There was an especially effective contrast between her words to her lover and her actions when she told him on the phone that she could not find a pair of his gloves, even as she was pressing them against her body. Here, the choreography permitted the woman to lie verbally about her feelings while her body was telling the audience the truth. So, too, there was an arresting moment when she froze in shock when she realized that her lover was not where he had given the impression of being, and the suspicion grew that he may have been at that moment with a new lover.

"La Voix" was set to a taped collage encompassing such miscellaneous musical sources as Billie Holiday, Steve Reich, Limp Bizkit, and Jacques Brel. Yet a commissioned score would have been more effective (although fine new scores are not easy to come by). A few other matters also made "La Voix" slightly bothersome. At the start, Ms. Plantadit was seen constructing her own bed, with no motivation provided for her manual labor.

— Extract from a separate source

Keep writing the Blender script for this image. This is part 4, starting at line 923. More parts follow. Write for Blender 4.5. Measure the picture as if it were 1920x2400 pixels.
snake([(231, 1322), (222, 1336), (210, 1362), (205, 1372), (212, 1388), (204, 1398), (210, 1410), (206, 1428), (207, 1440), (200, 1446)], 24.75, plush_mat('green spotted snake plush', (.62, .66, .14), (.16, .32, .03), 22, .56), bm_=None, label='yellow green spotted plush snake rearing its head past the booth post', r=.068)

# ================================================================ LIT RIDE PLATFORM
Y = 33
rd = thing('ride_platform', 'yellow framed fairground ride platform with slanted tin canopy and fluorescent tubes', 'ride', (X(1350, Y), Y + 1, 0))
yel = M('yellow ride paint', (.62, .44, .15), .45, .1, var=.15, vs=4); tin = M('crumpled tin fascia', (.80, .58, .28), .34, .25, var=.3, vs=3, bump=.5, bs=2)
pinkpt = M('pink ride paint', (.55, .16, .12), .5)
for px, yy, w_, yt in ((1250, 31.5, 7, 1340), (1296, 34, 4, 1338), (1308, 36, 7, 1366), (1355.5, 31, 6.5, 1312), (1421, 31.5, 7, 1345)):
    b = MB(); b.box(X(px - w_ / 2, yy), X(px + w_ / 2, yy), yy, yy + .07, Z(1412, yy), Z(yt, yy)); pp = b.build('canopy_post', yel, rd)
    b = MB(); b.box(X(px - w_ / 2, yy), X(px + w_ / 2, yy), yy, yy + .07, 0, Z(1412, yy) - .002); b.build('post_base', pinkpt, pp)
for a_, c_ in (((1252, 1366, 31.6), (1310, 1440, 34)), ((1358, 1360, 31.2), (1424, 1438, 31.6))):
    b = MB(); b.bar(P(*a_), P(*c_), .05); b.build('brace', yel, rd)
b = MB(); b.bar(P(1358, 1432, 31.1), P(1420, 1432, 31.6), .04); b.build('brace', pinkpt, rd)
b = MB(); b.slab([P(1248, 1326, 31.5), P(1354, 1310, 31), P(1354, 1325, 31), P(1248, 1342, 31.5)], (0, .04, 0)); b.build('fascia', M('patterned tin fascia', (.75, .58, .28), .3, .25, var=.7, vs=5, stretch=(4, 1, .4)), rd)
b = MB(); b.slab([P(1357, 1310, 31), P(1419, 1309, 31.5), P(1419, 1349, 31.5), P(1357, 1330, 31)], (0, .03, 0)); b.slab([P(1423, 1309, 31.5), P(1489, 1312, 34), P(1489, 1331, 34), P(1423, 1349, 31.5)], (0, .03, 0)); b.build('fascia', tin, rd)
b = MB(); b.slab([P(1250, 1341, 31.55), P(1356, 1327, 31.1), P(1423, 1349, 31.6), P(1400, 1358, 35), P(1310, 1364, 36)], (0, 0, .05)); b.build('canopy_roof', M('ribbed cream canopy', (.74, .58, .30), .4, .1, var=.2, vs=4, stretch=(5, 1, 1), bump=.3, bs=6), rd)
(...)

Conceivably, this may have been simply a way to begin the action and immediately focus the audience's attention on a stage without a curtain. Later, Mr. Selya briefly introduced a second dancer, Rika Okamoto, who seemed to symbolize some psychic force driving Ms. Plantadit. But this character soon departed and, in any case, looked unnecessary, dramatically mystifying and, finally, distracting. Cocteau, Selya, and Plantadit needed no one else.

"La Voix" shared the bill with "Tweaker," a brief compelling work for R.Colby Damon and Tucker Ty Davis in which exhilarating leaps gradually degenerated into convulsive jerks that traced the downward course of crystal meth addiction.